_EXERCISE AIM_. Write out the entire listing below exactly, with the pictures left out.
● ● ● ● ●
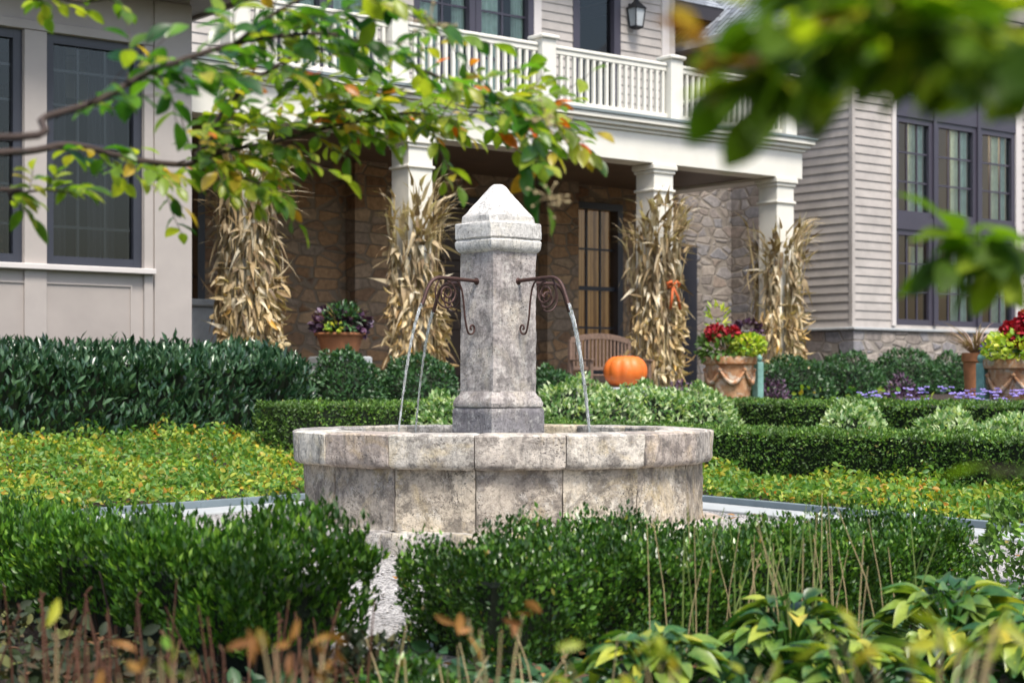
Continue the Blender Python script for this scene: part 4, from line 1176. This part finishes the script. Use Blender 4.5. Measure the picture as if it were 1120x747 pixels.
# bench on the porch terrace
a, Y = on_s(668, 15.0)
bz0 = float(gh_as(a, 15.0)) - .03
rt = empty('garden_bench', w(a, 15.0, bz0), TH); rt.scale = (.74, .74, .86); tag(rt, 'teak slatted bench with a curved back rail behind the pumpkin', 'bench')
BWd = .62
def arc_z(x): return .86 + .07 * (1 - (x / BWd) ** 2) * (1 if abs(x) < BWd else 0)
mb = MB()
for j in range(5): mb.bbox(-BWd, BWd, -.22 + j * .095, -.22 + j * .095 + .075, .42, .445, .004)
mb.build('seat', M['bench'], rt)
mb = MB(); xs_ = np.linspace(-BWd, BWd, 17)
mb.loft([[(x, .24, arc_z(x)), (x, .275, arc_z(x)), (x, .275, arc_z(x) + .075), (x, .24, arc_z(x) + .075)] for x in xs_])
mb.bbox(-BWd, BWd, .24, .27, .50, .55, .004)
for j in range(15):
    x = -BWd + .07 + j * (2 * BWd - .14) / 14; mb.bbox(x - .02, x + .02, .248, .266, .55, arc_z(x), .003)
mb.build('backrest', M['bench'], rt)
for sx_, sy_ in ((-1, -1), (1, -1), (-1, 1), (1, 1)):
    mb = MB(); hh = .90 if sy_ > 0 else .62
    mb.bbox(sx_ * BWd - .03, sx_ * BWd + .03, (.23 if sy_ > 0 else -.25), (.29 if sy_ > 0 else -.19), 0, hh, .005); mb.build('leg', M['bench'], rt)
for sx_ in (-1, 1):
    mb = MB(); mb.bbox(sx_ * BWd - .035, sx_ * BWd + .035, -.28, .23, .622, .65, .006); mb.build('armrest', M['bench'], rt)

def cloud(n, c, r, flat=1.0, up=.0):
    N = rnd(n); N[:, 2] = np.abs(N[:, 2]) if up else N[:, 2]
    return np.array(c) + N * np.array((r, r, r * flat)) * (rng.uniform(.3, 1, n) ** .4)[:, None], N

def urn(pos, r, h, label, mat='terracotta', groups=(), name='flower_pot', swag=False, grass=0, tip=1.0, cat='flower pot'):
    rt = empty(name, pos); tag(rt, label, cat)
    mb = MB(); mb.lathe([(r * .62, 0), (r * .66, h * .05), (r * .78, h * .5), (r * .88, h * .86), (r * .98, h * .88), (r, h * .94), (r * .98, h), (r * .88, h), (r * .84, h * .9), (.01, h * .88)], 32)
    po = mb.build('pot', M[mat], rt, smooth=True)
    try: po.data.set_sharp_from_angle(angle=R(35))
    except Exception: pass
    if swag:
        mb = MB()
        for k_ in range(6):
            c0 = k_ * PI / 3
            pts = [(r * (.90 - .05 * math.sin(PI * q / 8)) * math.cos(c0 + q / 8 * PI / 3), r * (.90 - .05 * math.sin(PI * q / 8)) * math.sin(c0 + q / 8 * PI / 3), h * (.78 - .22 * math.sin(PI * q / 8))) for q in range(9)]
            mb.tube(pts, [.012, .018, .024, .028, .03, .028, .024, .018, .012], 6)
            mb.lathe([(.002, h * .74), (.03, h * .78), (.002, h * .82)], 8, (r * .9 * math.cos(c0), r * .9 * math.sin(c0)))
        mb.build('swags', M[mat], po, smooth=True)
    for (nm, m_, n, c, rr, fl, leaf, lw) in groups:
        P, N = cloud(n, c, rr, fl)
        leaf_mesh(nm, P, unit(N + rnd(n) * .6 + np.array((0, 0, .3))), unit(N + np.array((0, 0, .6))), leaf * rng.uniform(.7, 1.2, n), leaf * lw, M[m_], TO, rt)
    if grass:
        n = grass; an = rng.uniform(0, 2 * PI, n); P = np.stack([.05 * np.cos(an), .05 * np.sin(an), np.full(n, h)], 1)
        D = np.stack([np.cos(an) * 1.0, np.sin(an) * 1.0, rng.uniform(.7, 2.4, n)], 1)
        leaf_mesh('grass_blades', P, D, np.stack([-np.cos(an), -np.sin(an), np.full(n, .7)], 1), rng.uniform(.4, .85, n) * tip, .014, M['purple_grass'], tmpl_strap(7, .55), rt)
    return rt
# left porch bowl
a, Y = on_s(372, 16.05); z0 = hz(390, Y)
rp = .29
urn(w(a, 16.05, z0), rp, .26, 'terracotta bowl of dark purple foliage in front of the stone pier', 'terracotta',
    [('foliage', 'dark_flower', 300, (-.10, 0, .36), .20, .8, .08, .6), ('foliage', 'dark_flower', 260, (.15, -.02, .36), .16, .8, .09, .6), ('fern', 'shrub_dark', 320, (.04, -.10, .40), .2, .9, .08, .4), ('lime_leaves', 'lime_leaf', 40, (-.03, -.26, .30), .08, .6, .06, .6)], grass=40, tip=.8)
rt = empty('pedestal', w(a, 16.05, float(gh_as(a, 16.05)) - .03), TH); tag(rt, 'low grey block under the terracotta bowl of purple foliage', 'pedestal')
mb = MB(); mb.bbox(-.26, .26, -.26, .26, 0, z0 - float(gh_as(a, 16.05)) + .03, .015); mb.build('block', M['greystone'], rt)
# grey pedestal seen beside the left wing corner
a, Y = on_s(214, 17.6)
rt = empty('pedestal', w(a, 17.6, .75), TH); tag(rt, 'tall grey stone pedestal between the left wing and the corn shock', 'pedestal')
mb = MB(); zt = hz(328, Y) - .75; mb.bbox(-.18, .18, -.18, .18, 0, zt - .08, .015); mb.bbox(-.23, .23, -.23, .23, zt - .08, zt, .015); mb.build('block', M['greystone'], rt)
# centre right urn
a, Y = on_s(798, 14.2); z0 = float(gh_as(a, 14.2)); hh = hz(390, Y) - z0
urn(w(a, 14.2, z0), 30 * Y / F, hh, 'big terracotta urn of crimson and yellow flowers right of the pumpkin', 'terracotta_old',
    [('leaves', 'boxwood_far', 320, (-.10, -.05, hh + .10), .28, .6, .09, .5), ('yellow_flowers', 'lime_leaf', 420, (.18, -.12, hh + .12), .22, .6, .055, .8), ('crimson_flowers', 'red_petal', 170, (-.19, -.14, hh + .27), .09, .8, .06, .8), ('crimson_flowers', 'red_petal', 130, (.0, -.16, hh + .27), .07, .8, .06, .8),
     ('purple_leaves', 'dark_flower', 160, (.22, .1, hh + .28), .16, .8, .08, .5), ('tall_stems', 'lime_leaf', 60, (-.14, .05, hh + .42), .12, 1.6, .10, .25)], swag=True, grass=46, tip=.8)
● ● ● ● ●
_SOLUTION BELOW_.
Continue the Blender Python script for this scene: part 4, from line 1176. This part finishes the script. Use Blender 4.5. Measure the picture as if it were 1120x747 pixels.
# bench on the porch terrace
a, Y = on_s(668, 15.0)
bz0 = float(gh_as(a, 15.0)) - .03
rt = empty('garden_bench', w(a, 15.0, bz0), TH); rt.scale = (.74, .74, .86); tag(rt, 'teak slatted bench with a curved back rail behind the pumpkin', 'bench')
BWd = .62
def arc_z(x): return .86 + .07 * (1 - (x / BWd) ** 2) * (1 if abs(x) < BWd else 0)
mb = MB()
for j in range(5): mb.bbox(-BWd, BWd, -.22 + j * .095, -.22 + j * .095 + .075, .42, .445, .004)
mb.build('seat', M['bench'], rt)
mb = MB(); xs_ = np.linspace(-BWd, BWd, 17)
mb.loft([[(x, .24, arc_z(x)), (x, .275, arc_z(x)), (x, .275, arc_z(x) + .075), (x, .24, arc_z(x) + .075)] for x in xs_])
mb.bbox(-BWd, BWd, .24, .27, .50, .55, .004)
for j in range(15):
    x = -BWd + .07 + j * (2 * BWd - .14) / 14; mb.bbox(x - .02, x + .02, .248, .266, .55, arc_z(x), .003)
mb.build('backrest', M['bench'], rt)
for sx_, sy_ in ((-1, -1), (1, -1), (-1, 1), (1, 1)):
    mb = MB(); hh = .90 if sy_ > 0 else .62
    mb.bbox(sx_ * BWd - .03, sx_ * BWd + .03, (.23 if sy_ > 0 else -.25), (.29 if sy_ > 0 else -.19), 0, hh, .005); mb.build('leg', M['bench'], rt)
for sx_ in (-1, 1):
    mb = MB(); mb.bbox(sx_ * BWd - .035, sx_ * BWd + .035, -.28, .23, .622, .65, .006); mb.build('armrest', M['bench'], rt)

def cloud(n, c, r, flat=1.0, up=.0):
    N = rnd(n); N[:, 2] = np.abs(N[:, 2]) if up else N[:, 2]
    return np.array(c) + N * np.array((r, r, r * flat)) * (rng.uniform(.3, 1, n) ** .4)[:, None], N

def urn(pos, r, h, label, mat='terracotta', groups=(), name='flower_pot', swag=False, grass=0, tip=1.0, cat='flower pot'):
    rt = empty(name, pos); tag(rt, label, cat)
    mb = MB(); mb.lathe([(r * .62, 0), (r * .66, h * .05), (r * .78, h * .5), (r * .88, h * .86), (r * .98, h * .88), (r, h * .94), (r * .98, h), (r * .88, h), (r * .84, h * .9), (.01, h * .88)], 32)
    po = mb.build('pot', M[mat], rt, smooth=True)
    try: po.data.set_sharp_from_angle(angle=R(35))
    except Exception: pass
    if swag:
        mb = MB()
        for k_ in range(6):
            c0 = k_ * PI / 3
            pts = [(r * (.90 - .05 * math.sin(PI * q / 8)) * math.cos(c0 + q / 8 * PI / 3), r * (.90 - .05 * math.sin(PI * q / 8)) * math.sin(c0 + q / 8 * PI / 3), h * (.78 - .22 * math.sin(PI * q / 8))) for q in range(9)]
            mb.tube(pts, [.012, .018, .024, .028, .03, .028, .024, .018, .012], 6)
            mb.lathe([(.002, h * .74), (.03, h * .78), (.002, h * .82)], 8, (r * .9 * math.cos(c0), r * .9 * math.sin(c0)))
        mb.build('swags', M[mat], po, smooth=True)
    for (nm, m_, n, c, rr, fl, leaf, lw) in groups:
        P, N = cloud(n, c, rr, fl)
        leaf_mesh(nm, P, unit(N + rnd(n) * .6 + np.array((0, 0, .3))), unit(N + np.array((0, 0, .6))), leaf * rng.uniform(.7, 1.2, n), leaf * lw, M[m_], TO, rt)
    if grass:
        n = grass; an = rng.uniform(0, 2 * PI, n); P = np.stack([.05 * np.cos(an), .05 * np.sin(an), np.full(n, h)], 1)
        D = np.stack([np.cos(an) * 1.0, np.sin(an) * 1.0, rng.uniform(.7, 2.4, n)], 1)
        leaf_mesh('grass_blades', P, D, np.stack([-np.cos(an), -np.sin(an), np.full(n, .7)], 1), rng.uniform(.4, .85, n) * tip, .014, M['purple_grass'], tmpl_strap(7, .55), rt)
    return rt
# left porch bowl
a, Y = on_s(372, 16.05); z0 = hz(390, Y)
rp = .29
urn(w(a, 16.05, z0), rp, .26, 'terracotta bowl of dark purple foliage in front of the stone pier', 'terracotta',
    [('foliage', 'dark_flower', 300, (-.10, 0, .36), .20, .8, .08, .6), ('foliage', 'dark_flower', 260, (.15, -.02, .36), .16, .8, .09, .6), ('fern', 'shrub_dark', 320, (.04, -.10, .40), .2, .9, .08, .4), ('lime_leaves', 'lime_leaf', 40, (-.03, -.26, .30), .08, .6, .06, .6)], grass=40, tip=.8)
rt = empty('pedestal', w(a, 16.05, float(gh_as(a, 16.05)) - .03), TH); tag(rt, 'low grey block under the terracotta bowl of purple foliage', 'pedestal')
mb = MB(); mb.bbox(-.26, .26, -.26, .26, 0, z0 - float(gh_as(a, 16.05)) + .03, .015); mb.build('block', M['greystone'], rt)
# grey pedestal seen beside the left wing corner
a, Y = on_s(214, 17.6)
rt = empty('pedestal', w(a, 17.6, .75), TH); tag(rt, 'tall grey stone pedestal between the left wing and the corn shock', 'pedestal')
mb = MB(); zt = hz(328, Y) - .75; mb.bbox(-.18, .18, -.18, .18, 0, zt - .08, .015); mb.bbox(-.23, .23, -.23, .23, zt - .08, zt, .015); mb.build('block', M['greystone'], rt)
# centre right urn
a, Y = on_s(798, 14.2); z0 = float(gh_as(a, 14.2)); hh = hz(390, Y) - z0
urn(w(a, 14.2, z0), 30 * Y / F, hh, 'big terracotta urn of crimson and yellow flowers right of the pumpkin', 'terracotta_old',
    [('leaves', 'boxwood_far', 320, (-.10, -.05, hh + .10), .28, .6, .09, .5), ('yellow_flowers', 'lime_leaf', 420, (.18, -.12, hh + .12), .22, .6, .055, .8), ('crimson_flowers', 'red_petal', 170, (-.19, -.14, hh + .27), .09, .8, .06, .8), ('crimson_flowers', 'red_petal', 130, (.0, -.16, hh + .27), .07, .8, .06, .8),
     ('purple_leaves', 'dark_flower', 160, (.22, .1, hh + .28), .16, .8, .08, .5), ('tall_stems', 'lime_leaf', 60, (-.14, .05, hh + .42), .12, 1.6, .10, .25)], swag=True, grass=46, tip=.8)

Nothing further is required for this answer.